Joho the Blog » New issue of Joho

New issue of Joho

I just published the Feb 04, 2008 issue of my (free) newsletter:

Is the Web different? Is the Web just the next medium in our history of media, or is it a spiritual transformation, the great hope, blah-di-blah-di-blah?

Fairness and scarcity: In a world of abundance, fairness is so 1990s.

The next future of HTML: The draft of the next version of HTML manages a surprisingly fine balance between the needs of humans and the needs of our computer overlords.

Bogus Contest: Tech clichés

3 Responses to “New issue of Joho”

  1. You said it, I didn’t:

    “Realists want to clear away false promises so we can focus on what really needs to be done. Also, they’d like the blowhard utopians to just shut up for a while.”

  2. The opposite of ‘realist’ isn’t ‘utopian’; it’s ‘enthusiast.

    if your question is about something just outside a particular domain of knowledge, don’t ask an enthusiast – they’ll tell you there’s nothing there. (Or: there’s something there now, but it won’t be there for long. Or: there’s something there, but look at all the great stuff we’ve got here!)

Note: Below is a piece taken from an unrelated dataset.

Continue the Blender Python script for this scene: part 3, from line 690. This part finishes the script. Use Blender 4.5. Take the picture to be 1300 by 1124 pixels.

  3. You are using SGML vs HTML to represent something has a couple more dimensions. I’d characterize it as something like:

    strict structure vs loose structure vs presentation

    With the addition of the trendy idea that there is also “semantic” markup, some might add semantic as yet another dimension (which might beget further strict-semantic vs loose-semantic distinctions, as well).

    But, reducing it down to SGML vs HTML doesn’t work well–for example, it’s specifically SGMLs flexibility that has allowed there to be a FONT tag in HTML. SGML can be used to produce totally presentation oriented markups (e.g., much of HTML)–and, SGMLs. tolerance for user-generated ambiguity is what created the precedent for what’s now considered sloppy HTML markup and buggy browser behavior.

    But, as you’re getting at in the piece: most people involved with SGML in the pre-HTML days were so involved with strict-structure / no-presentation markups, that they saw HTML’s presentation-oriented markup as a bad step backwards.

    Of course, one also could argue that blogs, RSS, microformats and so-called web standard practices all are popular, in part, because they remedy some of the flaws SGMLers compained would limit HTML.